Currently, I'm new to Kears and neural networks in general. I'm working through Deep Learning In R With Keras with a 'capstone' project in mind, but I'm struggling to understand how to approach it properly. For reference, my background is in sport science, and am self-taught in analytics.

Project Overview

I have 20 separate days of .csv files of myself playing soccer. Each file ranges from 45 minutes to 90 minutes of velocity (vel), and heart-rate (hr) data at 10hz (.1 second timesteps). The goal is to predict future heart rate values from velocity data. Then I want to compare the predicted to the actuals. My common sense analysis says If (hr predicted > hr actual), that could mean I'm more recovered. If (hr predicted < hr actual) I could be in a state of fatigue.

These are my assumptions currently

Sample Size

With each file/sample being on average 36,000 data points (45-90 min * 60 secs * 10 deciseconds) I would assume that is too large for a local project on my CPU due to memory usage, computation time, and vanishing gradient. So I would need to slice each file into multiple samples of N-length sequences. Is this the best approach? Are there any rules of thumb for the length of each sample?

Sample Padding

The last sample of each file will not be the correct length. Would it be better to pad that sample with zeros, or to just drop the final sample?

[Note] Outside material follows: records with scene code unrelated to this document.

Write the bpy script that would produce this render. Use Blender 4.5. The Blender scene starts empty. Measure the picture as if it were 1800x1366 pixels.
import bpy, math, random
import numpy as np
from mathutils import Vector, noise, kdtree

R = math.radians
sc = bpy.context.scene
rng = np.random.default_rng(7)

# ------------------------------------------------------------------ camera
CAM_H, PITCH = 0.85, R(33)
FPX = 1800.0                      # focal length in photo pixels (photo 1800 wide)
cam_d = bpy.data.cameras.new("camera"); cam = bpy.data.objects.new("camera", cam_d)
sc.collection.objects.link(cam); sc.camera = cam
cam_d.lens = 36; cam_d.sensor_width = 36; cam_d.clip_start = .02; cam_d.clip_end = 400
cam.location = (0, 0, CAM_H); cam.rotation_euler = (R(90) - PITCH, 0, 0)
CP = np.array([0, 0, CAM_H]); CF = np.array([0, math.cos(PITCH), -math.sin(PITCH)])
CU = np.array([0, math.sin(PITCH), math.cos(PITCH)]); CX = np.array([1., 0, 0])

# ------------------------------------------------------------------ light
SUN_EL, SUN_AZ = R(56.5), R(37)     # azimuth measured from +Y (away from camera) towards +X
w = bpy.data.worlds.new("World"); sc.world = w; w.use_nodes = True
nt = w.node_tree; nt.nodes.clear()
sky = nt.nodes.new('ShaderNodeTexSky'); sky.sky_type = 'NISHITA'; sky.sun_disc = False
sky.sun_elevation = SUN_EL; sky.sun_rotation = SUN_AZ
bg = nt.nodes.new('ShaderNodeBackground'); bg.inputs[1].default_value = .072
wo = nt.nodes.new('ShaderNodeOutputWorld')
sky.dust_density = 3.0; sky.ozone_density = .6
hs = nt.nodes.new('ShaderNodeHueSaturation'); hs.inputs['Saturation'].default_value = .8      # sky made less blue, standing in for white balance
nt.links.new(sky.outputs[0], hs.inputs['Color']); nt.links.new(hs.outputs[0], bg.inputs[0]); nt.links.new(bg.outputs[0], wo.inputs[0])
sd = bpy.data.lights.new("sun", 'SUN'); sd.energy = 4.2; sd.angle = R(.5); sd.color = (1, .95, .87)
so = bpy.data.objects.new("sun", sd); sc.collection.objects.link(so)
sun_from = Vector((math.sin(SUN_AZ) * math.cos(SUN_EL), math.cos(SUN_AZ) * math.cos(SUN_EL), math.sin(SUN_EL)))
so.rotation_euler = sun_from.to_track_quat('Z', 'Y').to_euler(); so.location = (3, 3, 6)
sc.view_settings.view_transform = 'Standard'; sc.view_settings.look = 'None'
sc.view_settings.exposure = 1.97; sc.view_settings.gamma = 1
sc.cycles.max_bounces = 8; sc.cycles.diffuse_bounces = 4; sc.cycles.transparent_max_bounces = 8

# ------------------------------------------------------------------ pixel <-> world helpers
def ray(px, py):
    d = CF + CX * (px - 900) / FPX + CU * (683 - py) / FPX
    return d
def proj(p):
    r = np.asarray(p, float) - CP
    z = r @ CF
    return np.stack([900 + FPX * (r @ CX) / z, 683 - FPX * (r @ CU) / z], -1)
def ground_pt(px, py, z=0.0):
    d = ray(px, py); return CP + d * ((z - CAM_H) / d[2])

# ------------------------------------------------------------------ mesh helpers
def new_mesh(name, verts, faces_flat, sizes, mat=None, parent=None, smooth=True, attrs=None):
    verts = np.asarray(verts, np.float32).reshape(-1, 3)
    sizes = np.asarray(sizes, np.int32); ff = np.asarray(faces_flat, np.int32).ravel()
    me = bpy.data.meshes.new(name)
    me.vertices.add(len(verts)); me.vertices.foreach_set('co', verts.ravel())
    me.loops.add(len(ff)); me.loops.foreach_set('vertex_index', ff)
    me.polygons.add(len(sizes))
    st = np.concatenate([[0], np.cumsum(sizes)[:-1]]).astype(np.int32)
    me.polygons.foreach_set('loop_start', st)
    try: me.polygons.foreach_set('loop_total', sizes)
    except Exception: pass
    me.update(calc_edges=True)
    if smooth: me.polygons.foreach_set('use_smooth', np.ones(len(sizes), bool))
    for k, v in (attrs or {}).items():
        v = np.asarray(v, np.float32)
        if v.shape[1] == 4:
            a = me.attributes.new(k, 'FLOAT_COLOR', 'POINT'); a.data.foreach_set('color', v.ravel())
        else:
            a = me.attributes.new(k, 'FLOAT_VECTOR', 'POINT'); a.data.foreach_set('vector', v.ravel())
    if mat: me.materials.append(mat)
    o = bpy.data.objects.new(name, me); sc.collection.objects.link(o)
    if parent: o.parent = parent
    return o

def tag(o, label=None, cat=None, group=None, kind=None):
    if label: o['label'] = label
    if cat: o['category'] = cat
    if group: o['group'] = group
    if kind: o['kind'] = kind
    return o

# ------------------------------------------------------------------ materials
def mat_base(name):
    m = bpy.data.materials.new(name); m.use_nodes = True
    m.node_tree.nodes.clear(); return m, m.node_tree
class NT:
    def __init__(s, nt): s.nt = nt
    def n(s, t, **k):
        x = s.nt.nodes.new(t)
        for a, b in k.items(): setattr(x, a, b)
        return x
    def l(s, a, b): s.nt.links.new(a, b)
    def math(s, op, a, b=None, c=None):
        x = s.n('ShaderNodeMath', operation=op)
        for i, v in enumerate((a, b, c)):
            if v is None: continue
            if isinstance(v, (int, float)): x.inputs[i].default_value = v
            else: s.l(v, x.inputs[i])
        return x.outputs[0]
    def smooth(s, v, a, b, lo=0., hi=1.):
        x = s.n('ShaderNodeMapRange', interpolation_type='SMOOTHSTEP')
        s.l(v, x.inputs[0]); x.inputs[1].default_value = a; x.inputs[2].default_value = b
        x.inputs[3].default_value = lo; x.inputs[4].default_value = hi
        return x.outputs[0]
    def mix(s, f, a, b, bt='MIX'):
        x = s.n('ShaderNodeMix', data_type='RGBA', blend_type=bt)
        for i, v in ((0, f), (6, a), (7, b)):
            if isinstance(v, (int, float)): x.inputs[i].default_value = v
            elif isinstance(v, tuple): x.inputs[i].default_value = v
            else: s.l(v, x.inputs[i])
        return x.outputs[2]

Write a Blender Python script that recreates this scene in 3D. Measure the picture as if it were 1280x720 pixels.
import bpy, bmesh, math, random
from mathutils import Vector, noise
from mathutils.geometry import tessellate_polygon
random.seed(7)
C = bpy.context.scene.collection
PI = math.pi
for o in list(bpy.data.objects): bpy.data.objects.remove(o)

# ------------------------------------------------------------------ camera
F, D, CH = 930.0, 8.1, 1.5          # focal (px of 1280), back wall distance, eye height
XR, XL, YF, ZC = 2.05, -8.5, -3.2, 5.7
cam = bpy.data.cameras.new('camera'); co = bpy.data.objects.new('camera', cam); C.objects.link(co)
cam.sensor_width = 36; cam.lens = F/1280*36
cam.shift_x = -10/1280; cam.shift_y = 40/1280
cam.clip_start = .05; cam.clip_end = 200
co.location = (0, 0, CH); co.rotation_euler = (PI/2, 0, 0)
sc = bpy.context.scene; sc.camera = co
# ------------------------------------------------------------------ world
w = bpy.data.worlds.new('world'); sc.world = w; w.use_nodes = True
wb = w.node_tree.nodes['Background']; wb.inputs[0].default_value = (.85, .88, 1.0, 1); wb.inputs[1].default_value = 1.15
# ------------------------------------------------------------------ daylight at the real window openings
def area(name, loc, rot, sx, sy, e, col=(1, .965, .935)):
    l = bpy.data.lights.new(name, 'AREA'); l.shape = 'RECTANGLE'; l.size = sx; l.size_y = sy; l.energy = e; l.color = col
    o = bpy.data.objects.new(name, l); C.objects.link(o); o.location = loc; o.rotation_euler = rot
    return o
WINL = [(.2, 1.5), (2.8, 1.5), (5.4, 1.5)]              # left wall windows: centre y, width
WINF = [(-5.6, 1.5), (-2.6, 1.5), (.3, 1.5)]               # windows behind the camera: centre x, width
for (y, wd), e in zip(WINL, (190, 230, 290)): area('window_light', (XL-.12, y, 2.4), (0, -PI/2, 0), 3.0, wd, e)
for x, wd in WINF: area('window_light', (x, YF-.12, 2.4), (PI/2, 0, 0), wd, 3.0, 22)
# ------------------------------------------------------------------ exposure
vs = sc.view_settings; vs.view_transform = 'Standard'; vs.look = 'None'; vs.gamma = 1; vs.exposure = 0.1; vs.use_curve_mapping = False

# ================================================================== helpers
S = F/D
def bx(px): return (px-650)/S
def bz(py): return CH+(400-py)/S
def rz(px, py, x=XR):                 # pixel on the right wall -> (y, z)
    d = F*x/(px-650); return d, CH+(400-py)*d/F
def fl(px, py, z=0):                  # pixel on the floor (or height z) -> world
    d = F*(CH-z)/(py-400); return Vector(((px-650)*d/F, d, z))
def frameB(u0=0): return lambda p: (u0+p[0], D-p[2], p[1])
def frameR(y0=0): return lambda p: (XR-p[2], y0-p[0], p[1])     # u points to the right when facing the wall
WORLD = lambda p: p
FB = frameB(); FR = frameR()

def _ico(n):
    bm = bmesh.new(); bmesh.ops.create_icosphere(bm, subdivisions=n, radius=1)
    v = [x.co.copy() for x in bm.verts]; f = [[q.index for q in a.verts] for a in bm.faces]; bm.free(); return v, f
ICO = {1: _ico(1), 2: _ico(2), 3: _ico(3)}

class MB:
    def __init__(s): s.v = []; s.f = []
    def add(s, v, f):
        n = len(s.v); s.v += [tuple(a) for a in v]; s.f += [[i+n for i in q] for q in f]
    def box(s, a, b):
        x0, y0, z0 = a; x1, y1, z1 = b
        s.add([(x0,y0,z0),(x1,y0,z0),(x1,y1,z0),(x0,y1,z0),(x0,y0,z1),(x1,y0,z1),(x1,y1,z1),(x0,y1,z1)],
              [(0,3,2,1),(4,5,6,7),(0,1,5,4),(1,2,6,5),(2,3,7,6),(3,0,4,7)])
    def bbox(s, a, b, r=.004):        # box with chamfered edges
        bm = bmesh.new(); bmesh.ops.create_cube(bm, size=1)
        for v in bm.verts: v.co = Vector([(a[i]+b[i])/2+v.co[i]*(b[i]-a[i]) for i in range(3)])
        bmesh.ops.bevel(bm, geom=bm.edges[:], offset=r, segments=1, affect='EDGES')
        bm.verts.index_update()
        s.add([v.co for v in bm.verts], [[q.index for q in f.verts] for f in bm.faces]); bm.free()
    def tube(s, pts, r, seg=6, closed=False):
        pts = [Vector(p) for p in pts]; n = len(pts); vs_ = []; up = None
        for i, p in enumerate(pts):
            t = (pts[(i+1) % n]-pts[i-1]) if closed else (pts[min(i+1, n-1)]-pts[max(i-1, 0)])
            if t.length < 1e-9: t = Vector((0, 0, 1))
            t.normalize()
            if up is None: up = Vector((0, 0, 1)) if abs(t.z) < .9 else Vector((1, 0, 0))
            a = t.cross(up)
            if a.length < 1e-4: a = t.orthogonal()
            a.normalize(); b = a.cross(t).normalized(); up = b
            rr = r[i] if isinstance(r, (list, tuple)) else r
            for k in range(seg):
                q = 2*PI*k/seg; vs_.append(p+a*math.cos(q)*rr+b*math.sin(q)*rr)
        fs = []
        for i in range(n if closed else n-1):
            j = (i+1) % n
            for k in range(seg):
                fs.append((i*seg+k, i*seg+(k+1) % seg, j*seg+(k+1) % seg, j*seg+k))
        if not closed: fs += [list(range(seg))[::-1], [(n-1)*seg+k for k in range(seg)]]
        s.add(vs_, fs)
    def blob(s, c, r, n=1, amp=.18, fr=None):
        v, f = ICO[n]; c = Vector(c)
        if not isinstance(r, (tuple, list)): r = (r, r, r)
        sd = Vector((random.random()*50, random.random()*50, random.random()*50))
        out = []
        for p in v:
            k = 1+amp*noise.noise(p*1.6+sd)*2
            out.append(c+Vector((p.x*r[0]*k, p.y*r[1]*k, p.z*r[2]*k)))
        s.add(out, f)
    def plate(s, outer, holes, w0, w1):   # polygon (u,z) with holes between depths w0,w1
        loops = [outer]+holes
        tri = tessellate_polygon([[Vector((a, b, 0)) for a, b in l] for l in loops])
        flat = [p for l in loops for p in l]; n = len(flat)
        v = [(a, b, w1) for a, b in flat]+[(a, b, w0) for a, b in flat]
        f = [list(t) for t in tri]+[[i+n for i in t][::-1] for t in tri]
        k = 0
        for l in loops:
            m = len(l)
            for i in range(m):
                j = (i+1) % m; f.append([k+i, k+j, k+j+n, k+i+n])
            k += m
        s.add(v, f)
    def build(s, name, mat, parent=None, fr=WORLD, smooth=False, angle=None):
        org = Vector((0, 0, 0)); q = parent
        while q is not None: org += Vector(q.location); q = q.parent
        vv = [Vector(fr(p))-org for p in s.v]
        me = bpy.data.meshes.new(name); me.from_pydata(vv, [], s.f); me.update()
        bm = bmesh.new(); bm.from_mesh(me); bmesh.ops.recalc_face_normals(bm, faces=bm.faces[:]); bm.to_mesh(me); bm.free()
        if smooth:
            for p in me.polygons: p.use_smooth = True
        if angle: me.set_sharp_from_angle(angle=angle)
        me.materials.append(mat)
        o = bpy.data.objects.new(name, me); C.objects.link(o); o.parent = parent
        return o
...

Cardiac Drift, information loss per sample

I need information from the entire day to capture the effect of Cardiac Drift (Essentially hr will drifter higher the more fatigued you become) and other physiological processes. Secondly, the start of each sample needs to reference the state of the end of the previous sample. I could engineer a feature to estimate that (perhaps a sum of the distance covered), but I was hoping to estimate cardiac drift with lstm. I'm not sure which approach makes sense here. Any suggestions?

Multi-input architecture

Weather and other external variables will affect heart rate response. I would need to add other independent variables to the model. A little Googling shows using a multi-input architecture, but I'm afraid this idea is a bit out of my current scope. Is this the right door to knock on?

Estimating a prediction interval

This is an area I feel very unsure of. The model will return a point prediction, and I'm comparing that prediction to the actual values. Preferably I would want something like a confidence interval/prediction interval for each point, then I could do some stats like how unlikely a particular actual is outside of the predicted. Is this even possible? If not, could I calculate something from the loss function? I would assume I would use MSE, and my intuition says I can use information from that to understand the magnitude of the difference.

Thank you for any suggestions as I try to learn what I need to learn.